Information shown:
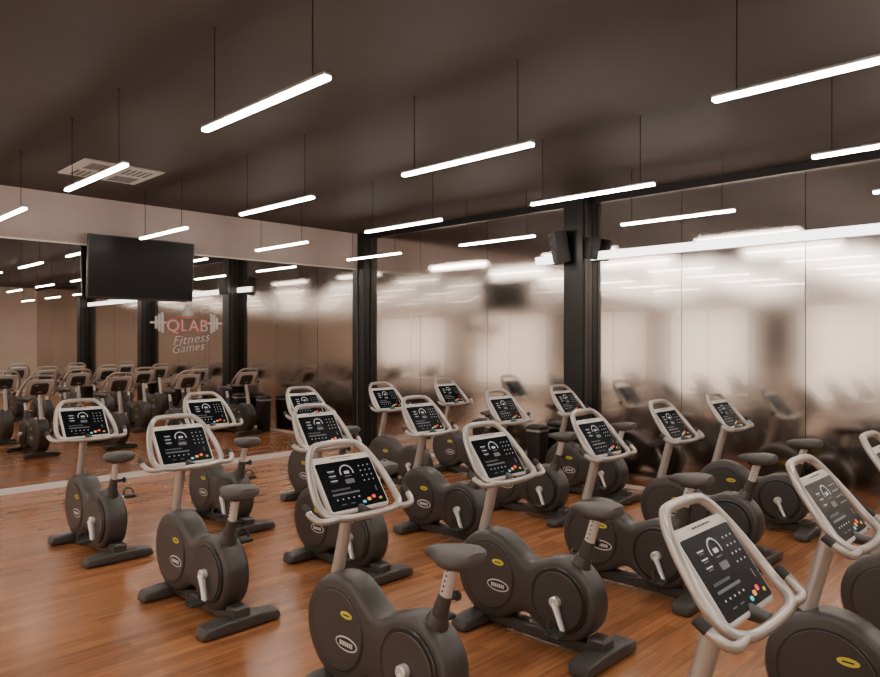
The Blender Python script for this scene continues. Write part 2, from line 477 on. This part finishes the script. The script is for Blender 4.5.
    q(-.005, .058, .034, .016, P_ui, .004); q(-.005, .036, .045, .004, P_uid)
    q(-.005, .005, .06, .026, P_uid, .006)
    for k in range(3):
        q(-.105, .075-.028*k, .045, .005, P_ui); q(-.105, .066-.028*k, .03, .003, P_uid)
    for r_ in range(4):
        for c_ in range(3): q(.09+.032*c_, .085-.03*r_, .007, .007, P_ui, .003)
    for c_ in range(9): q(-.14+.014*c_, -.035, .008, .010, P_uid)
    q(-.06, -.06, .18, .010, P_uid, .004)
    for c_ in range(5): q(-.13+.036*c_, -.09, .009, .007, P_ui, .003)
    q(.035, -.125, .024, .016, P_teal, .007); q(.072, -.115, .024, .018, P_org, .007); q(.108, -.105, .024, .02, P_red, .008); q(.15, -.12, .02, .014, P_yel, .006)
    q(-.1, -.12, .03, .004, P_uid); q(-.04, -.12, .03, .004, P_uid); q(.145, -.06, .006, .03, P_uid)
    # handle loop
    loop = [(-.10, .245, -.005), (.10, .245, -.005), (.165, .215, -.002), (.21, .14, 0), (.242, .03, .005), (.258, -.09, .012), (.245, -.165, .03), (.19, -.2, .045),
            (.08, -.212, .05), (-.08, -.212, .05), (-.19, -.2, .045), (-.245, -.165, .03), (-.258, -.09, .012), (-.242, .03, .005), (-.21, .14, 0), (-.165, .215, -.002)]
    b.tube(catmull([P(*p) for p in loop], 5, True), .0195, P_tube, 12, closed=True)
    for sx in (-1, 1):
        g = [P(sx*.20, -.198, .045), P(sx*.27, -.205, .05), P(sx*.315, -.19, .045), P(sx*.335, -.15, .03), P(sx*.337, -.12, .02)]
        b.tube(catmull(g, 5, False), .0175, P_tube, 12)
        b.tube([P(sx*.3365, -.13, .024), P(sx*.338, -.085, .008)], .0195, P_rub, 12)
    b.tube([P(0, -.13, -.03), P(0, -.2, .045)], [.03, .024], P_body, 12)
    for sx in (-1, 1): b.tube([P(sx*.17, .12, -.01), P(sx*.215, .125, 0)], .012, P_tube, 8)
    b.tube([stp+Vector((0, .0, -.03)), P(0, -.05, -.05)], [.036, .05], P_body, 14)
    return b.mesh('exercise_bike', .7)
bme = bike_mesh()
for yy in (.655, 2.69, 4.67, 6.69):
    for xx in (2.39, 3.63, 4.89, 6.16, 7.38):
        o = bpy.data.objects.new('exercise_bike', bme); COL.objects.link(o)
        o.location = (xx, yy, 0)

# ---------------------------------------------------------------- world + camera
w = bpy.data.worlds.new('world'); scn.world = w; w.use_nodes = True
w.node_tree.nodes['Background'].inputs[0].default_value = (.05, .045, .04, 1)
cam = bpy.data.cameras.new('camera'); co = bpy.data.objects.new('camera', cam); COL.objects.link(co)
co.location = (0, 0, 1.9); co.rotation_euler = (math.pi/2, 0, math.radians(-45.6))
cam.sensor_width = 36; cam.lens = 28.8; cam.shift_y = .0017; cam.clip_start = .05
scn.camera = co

* * *

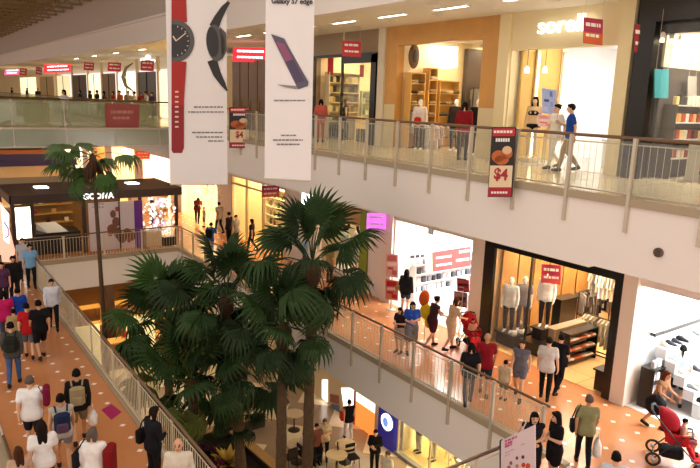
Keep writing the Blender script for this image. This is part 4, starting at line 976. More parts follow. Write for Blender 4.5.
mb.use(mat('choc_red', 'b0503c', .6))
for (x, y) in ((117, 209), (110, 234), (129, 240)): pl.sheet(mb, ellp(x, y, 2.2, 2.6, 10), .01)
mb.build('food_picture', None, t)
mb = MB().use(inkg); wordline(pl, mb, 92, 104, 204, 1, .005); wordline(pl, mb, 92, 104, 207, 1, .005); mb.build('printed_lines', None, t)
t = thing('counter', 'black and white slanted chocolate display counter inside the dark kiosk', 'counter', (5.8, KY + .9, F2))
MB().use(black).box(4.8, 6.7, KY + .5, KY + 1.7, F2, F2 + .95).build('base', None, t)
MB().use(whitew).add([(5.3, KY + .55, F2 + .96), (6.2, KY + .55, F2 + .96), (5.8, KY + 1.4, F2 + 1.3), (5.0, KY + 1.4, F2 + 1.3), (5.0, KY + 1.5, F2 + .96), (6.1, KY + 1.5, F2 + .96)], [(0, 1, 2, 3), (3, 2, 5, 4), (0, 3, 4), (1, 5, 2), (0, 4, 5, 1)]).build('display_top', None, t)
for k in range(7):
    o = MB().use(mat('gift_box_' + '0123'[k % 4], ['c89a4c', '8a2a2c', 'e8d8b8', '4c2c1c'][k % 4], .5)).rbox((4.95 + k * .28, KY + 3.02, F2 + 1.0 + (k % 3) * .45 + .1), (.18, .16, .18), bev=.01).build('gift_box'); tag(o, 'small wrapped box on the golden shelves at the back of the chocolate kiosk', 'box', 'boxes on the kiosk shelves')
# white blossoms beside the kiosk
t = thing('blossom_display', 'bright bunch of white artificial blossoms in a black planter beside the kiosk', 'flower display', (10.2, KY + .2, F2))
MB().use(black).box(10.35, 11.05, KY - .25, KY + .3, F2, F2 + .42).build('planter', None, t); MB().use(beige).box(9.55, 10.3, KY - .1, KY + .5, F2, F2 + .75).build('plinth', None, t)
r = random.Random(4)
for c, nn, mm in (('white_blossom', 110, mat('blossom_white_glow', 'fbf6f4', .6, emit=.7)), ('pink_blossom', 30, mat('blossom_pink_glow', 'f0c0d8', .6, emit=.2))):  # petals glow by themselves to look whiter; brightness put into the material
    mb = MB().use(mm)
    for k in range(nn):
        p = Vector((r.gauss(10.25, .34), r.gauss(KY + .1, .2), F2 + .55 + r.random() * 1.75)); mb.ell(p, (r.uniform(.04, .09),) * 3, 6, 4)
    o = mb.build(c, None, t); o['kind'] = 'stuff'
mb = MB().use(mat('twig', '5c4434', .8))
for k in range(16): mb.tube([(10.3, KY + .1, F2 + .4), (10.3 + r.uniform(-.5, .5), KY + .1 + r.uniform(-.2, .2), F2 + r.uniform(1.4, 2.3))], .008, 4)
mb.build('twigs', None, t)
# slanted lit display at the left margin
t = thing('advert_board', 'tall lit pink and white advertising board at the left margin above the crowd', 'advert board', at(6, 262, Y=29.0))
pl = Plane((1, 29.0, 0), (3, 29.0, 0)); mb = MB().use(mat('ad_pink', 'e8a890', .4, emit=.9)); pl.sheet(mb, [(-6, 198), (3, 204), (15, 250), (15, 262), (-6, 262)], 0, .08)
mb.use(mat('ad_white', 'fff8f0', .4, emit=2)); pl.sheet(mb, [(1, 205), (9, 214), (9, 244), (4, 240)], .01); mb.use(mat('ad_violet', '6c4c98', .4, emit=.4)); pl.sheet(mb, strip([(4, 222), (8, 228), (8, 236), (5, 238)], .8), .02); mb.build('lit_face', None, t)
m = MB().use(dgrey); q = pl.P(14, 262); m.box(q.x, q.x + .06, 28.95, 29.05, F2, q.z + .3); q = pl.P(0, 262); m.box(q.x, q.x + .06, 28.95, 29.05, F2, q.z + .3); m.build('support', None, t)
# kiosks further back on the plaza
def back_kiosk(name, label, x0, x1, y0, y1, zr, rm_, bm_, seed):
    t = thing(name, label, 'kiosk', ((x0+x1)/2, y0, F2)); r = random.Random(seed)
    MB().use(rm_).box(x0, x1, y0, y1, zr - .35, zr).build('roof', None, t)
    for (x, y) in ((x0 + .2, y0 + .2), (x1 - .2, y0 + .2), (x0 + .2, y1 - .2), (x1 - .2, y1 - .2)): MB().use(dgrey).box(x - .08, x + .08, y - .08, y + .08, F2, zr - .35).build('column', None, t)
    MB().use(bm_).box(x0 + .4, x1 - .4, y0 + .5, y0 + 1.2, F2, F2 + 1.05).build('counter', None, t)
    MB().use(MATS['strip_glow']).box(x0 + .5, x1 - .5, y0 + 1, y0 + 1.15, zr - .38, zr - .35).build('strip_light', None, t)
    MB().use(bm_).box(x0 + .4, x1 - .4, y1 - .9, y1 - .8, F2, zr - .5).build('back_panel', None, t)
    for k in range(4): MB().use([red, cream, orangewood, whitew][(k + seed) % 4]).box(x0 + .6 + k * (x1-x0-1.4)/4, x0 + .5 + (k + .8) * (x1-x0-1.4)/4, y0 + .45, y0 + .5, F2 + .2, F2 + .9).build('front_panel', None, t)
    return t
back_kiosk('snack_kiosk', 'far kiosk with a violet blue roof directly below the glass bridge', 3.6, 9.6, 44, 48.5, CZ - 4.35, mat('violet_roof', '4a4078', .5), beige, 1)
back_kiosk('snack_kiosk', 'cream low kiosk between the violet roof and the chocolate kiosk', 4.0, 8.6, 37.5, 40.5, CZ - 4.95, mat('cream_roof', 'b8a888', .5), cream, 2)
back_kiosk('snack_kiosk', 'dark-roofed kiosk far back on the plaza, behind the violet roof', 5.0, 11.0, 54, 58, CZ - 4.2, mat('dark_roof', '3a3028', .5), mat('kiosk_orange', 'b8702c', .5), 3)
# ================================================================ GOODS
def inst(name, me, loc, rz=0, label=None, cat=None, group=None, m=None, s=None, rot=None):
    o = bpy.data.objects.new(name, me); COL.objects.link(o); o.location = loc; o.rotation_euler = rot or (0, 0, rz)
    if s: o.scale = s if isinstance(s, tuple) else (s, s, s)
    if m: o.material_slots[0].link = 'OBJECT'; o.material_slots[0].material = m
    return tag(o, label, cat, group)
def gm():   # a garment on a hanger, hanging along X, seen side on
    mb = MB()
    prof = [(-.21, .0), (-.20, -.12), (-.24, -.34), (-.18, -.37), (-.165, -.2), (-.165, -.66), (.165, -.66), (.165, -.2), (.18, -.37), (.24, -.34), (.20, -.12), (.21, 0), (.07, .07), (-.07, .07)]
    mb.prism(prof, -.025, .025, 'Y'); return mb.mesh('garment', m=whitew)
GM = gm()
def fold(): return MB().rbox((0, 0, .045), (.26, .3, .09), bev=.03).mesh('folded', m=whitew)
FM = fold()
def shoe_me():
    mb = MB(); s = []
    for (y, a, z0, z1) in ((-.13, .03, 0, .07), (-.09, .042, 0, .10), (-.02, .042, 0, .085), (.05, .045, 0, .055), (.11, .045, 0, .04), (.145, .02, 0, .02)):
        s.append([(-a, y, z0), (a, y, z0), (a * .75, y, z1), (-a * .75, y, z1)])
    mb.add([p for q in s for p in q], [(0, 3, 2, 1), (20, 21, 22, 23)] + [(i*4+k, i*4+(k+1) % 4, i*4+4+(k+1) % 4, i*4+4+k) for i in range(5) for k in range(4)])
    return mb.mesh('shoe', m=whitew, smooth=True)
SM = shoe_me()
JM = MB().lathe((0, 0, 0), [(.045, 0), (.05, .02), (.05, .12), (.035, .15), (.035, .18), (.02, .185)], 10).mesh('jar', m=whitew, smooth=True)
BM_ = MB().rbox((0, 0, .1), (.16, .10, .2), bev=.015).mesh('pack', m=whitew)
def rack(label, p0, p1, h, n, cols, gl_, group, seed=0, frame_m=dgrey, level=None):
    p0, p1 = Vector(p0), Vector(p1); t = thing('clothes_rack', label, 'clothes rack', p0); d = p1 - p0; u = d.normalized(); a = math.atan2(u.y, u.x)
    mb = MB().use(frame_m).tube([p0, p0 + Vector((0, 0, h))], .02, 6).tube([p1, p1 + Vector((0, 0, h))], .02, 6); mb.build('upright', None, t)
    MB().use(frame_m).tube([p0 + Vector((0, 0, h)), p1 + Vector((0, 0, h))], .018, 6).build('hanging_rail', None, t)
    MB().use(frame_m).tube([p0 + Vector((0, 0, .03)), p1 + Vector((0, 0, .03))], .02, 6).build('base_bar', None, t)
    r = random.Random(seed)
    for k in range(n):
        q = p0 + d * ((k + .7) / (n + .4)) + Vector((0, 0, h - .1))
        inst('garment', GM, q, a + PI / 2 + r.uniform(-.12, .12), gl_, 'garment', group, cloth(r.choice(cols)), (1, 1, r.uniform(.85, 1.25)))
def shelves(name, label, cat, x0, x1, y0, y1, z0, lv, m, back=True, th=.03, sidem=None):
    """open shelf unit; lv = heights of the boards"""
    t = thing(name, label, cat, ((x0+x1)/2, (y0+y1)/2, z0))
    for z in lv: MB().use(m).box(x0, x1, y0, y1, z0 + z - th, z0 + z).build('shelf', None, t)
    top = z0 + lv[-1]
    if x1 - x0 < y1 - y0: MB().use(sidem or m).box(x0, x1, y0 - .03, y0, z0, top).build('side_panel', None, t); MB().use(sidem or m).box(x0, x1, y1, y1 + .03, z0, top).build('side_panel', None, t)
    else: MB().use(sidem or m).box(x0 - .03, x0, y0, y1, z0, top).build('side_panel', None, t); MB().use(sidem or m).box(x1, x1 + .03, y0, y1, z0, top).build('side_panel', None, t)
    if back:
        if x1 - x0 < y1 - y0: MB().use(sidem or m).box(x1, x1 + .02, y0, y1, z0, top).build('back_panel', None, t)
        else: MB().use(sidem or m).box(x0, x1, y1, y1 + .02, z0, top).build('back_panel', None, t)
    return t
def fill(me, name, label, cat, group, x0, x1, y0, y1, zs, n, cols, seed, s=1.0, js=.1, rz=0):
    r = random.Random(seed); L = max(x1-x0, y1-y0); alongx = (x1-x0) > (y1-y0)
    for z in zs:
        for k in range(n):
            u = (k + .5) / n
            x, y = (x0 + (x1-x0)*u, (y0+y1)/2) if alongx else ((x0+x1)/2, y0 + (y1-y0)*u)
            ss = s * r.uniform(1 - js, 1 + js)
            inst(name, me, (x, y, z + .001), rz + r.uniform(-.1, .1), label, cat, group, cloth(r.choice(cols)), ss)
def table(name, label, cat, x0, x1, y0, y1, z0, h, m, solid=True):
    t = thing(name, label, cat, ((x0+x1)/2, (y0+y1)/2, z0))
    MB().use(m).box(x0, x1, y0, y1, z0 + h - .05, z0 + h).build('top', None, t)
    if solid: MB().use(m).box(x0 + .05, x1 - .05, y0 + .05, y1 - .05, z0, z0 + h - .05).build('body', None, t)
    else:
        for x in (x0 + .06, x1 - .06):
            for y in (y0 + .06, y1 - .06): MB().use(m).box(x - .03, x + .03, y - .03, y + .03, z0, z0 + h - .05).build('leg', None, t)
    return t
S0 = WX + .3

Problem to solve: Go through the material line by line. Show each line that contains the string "this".

Answer to the task:
The Blender Python script for this scene continues. Write part 2, from line 477 on. This part finishes the script. The script is for Blender 4.5.
Keep writing the Blender script for this image. This is part 4, starting at line 976. More parts follow. Write for Blender 4.5.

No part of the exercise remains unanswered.